§ Problem:
Using the data below, gather each line that includes the word "part".

§ Material provided:
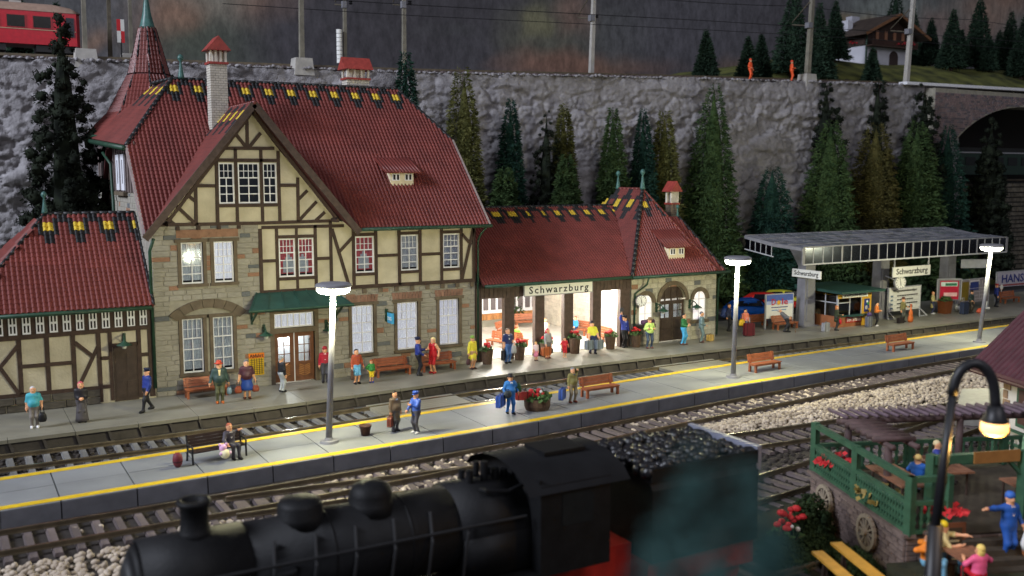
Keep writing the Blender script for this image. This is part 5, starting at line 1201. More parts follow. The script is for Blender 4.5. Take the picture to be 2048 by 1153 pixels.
def person(label, x, y, rz, h, top, legs, hair=None, hat=None, shoes=(40, 30, 28), sleeve='long', skirt=None, coat=None, fat=1.0, L=None, Rr=None, step=0.0, lean=0.0, sit=False, front=None, collar=None, bare=False, z=0.0, group=None, hl='short', look=0.0, spread=.09, skin=0, face=True):
    t = thing('person', label, 'person', (0, 0, 0), group)
    k = h / 1.75
    pz = .50 if sit else .92
    rot = Matrix.Rotation(-lean, 3, 'X') if lean else Matrix.Identity(3)
    pel = Vector((0, 0, pz))
    up = lambda a, b, c: pel + rot @ Vector((a, b, c - .92))          # upper-body point given for a standing figure
    P = []
    def cap(a, b, r0, r1, reg): P.append((np.array(a), np.array(b), r0, r1, reg))
    for zz, hw, r, reg in ((.93, .06, .125, 2), (1.05, .055, .118, 1), (1.2, .075, .118, 1), (1.36, .105, .10, 1)):
        cap(up(-hw*fat, 0, zz), up(hw*fat, 0, zz), r*fat**.8, r*fat**.8, reg)
    cap(up(0, 0, .98), up(0, .0, 1.34), .12*fat, .115*fat, 1)
    if fat > 1.08: cap(up(-.04, -.06, 1.06), up(.04, -.06, 1.06), .135*fat, .135*fat, 1)
    cap(up(0, .012, 1.42), up(0, -.005, 1.54), .058, .055, 0)
    cap(up(0, -.012, 1.575), up(0, .004, 1.645), .082, .102, 0)
    cap(up(0, -.10, 1.60), up(0, -.108, 1.588), .020, .024, 0)
    for s in (-1, 1): cap(up(s*.098, .01, 1.61), up(s*.10, .012, 1.585), .02, .016, 0)
    arms = {}
    for s, tg in ((-1, L), (1, Rr)):
        sh = up(s*.185*fat**.5, 0, 1.39)
        tg = Vector(tg) if tg else Vector((s*(.27+.05*(fat-1)), -.03, .86))
        tg = tg if sit else tg
        el, wr = ik(sh, tg, .285, .255, Vector((s*.5, .8, -.35)))
        reg = 1 if sleeve == 'long' else 0
        cap(sh, el, .066*fat**.5, .052, 1 if sleeve != 'none' else 0); cap(el, wr, .050, .037, reg)
        d = (wr - el).normalized(); cap(wr + d*.02, wr + d*.075, .036, .034, 0); arms[s] = (wr, d)
    ft = []
    for s in (-1, 1):
        hip = Vector((s*spread*1.0*fat**.5, 0, pz-.02))
        if sit: kn = Vector((s*.10, -.42, pz+.03)); an = Vector((s*.10, -.46 - step*s, .085))
        else:
            an = Vector((s*(spread+.012), -step*s + .02, .085 + (.04 if step*s < -.1 else 0))); kn, an = ik(hip, an, .42, .425, Vector((0, -1, .1)))
        rg = 2
        cap(hip, kn, .098*fat**.6, .066, 2); cap(kn, an, .062, .045, 0 if bare else 2)
        tw = Vector((s*.02, -.15, -.045)); cap(an + Vector((0, .02, -.035)), an + tw, .047, .040, 3); ft.append(an)
    A = np.array([p[0] for p in P]); Bq = np.array([p[1] for p in P]); r0 = np.array([p[2] for p in P]); r1 = np.array([p[3] for p in P]); rg = np.array([p[4] for p in P])
    lo = np.minimum(A, Bq).min(0) - .2; hi = np.maximum(A, Bq).max(0) + .2; hh = .030
    ax = [np.arange(lo[i], hi[i], hh) for i in range(3)]
    G = np.stack(np.meshgrid(*ax, indexing='ij'), -1)
    D = np.empty((len(P),) + G.shape[:3], np.float32)
    for i in range(len(P)):
        ba = Bq[i] - A[i]; pa = G - A[i]; tt = np.clip((pa @ ba) / max(1e-9, ba @ ba), 0, 1)
        D[i] = np.linalg.norm(pa - tt[..., None]*ba, axis=-1) - (r0[i] + (r1[i]-r0[i])*tt)
    kk = .028; f = -kk*np.log(np.clip(np.exp(-np.clip(D, -1, 1)/kk).sum(0), 1e-30, None))
    V, F = surface_net(f, lo, hh)
    DV = np.empty((len(P), len(V)))
    for i in range(len(P)):
        ba = Bq[i] - A[i]; pa = V - A[i]; tt = np.clip((pa @ ba) / max(1e-9, ba @ ba), 0, 1)
        DV[i] = np.linalg.norm(pa - tt[:, None]*ba, axis=-1) - (r0[i] + (r1[i]-r0[i])*tt)
    reg = rg[DV.argmin(0)]
    fn = np.cross(V[F[:, 2]]-V[F[:, 0]], V[F[:, 3]]-V[F[:, 1]]); N = np.zeros_like(V)
    for c in range(4): np.add.at(N, F[:, c], fn)
    N /= np.linalg.norm(N, axis=1)[:, None] + 1e-9
    fr = np.array([np.bincount(q, minlength=4).argmax() for q in reg[F]])
    fx = MB()                                                       # fingers and thumb, rooted in the palm
    for s in (-1, 1):
        wr, d = arms[s]; pw = wr + d*.075; side = d.cross(Vector((0, 1, 0)) if abs(d.y) < .8 else Vector((1, 0, 0))).normalized(); nrm = side.cross(d)
        for i, l in enumerate((.072, .085, .08, .062)):
            q = pw + nrm*(i-1.5)*.020 + d*.02; m_ = q + d*l*.55 - side*s*.006; e = q + d*l*.9 - side*s*.03
            fx.bar(q, m_, .018, .02, side).bar(m_, e, .016, .017, side)
        fx.bar(wr + d*.045 - nrm*.03, wr + d*.10 - nrm*.062, .022, .022, side)
    nV = len(V); Vb = np.concatenate([V, np.array([v[:] for v in fx.v])]); Fb = np.concatenate([F, np.array(fx.f) + nV])
    Sc = np.array([k, k, k])
    part('body', np_mesh('body', Vb*Sc, Fb, SKIN[skin], None, True), None, t)
    def cloth(nm, r_, m_):
        sel = F[fr == r_]
        if not len(sel): return
        u, inv = np.unique(sel, return_inverse=True); inv = inv.reshape(sel.shape)
        part(nm, np_mesh(nm, (V[u] + N[u]*.012)*Sc, inv, m_, None, True), None, t)
    cloth('jacket' if sleeve == 'long' else 'shirt', 1, paint(*top)); 
    cloth('trousers' if not skirt else 'underskirt', 2, paint(*legs)); cloth('shoes', 3, paint(*shoes))
    def put(nm, mb, m_, smooth=True):
        mb.v = [tuple(Vector(v)*k) for v in mb.v]; return part(nm, mb, m_, t, smooth)
    def upper(mb): mb.v = [tuple(up(*v)) for v in mb.v]; return mb
    if skirt:
        c_, z1, w = skirt; put('skirt', MB().lathe([(w, z1), (w*.93, z1+.15), (.165*fat, .90), (.135*fat, 1.02)], (0, 0, 0), 16, sy=.85), paint(*c_))
    if coat:
        c_, z1, w = coat; put('coat_skirt', MB().lathe([(w, z1), (w*.97, z1+.2), (.175*fat, .92), (.15*fat, 1.06)], (0, .01, 0), 16, sy=.8), paint(*c_))
    if hair:
        m_ = paint(*hair)
        hb = MB(); hb.lathe([(.106, 1.60), (.114, 1.64), (.108, 1.69), (.085, 1.73), (.045, 1.755), (.005, 1.762)], (0, .022, 0), 14)
        if hl == 'long': hb.lathe([(.06, 1.42), (.10, 1.47), (.112, 1.58), (.10, 1.66)], (0, .045, 0), 12, sy=.75)
        if hl == 'scarf': hb.lathe([(.10, 1.42), (.12, 1.50), (.126, 1.60), (.12, 1.68)], (0, .035, 0), 12, sy=.9)
        put('headscarf' if hl == 'scarf' else 'hair', upper(hb), m_)
    if hat:
        ty, c_ = hat; m_ = paint(*c_); b = MB()
        if ty == 'cap': b.lathe([(.108, 1.665), (.112, 1.71), (.142, 1.755), (.135, 1.785), (.01, 1.79)], (0, .0, 0), 16); b.prism([(-.085, -.07, 1.672), (.085, -.07, 1.672), (.06, -.165, 1.655), (-.06, -.165, 1.655)], (0, 0, .012))
        elif ty == 'fedora': b.lathe([(.185, 1.675), (.19, 1.69), (.112, 1.70), (.108, 1.78), (.085, 1.815), (.01, 1.805)], (0, 0, 0), 16)
        else: b.lathe([(.115, 1.63), (.124, 1.68), (.112, 1.74), (.07, 1.785), (.005, 1.795)], (0, .008, 0), 14)
        put('hat', upper(b), m_)
    if collar: put('collar', upper(MB().lathe([(.13, 1.40), (.12, 1.43), (.072, 1.49), (.066, 1.50)], (0, -.005, 0), 12, sy=.85)), paint(*collar))
    if front:
        c_, zb = front; yy = -.128*fat**.8 - (.09*(fat-1) if fat > 1.08 else 0) - .012
        put('shirt_front', upper(MB().prism([(-.055, yy+.02, 1.44), (.055, yy+.02, 1.44), (.022, yy-.012, zb), (-.022, yy-.012, zb)], (0, .03, 0))), paint(*c_), False)
    if face:
        e = MB(); 
        for s in (-1, 1): e.box(s*.037-.012, s*.037+.012, -.108, -.095, 1.632, 1.648)
        put('eyes', upper(e), M['ink'], False)
        put('mouth', upper(MB().box(-.026, .026, -.102, -.088, 1.552, 1.562)), paint(165, 70, 65), False)
    t.location = (x, y, z); t.rotation_euler = (0, 0, rz)
    cs, sn = math.cos(rz), math.sin(rz)
    def at(s, dz=0.0):
        wr, d = arms[s]; p = (wr + d*.09)*k; return (x + p.x*cs - p.y*sn, y + p.x*sn + p.y*cs, z + p.z + dz)
    t_at[label] = at
    return at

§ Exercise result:
Keep writing the Blender script for this image. This is part 5, starting at line 1201. More parts follow. The script is for Blender 4.5. Take the picture to be 2048 by 1153 pixels.
    part('body', np_mesh('body', Vb*Sc, Fb, SKIN[skin], None, True), None, t)
        part(nm, np_mesh(nm, (V[u] + N[u]*.012)*Sc, inv, m_, None, True), None, t)
        mb.v = [tuple(Vector(v)*k) for v in mb.v]; return part(nm, mb, m_, t, smooth)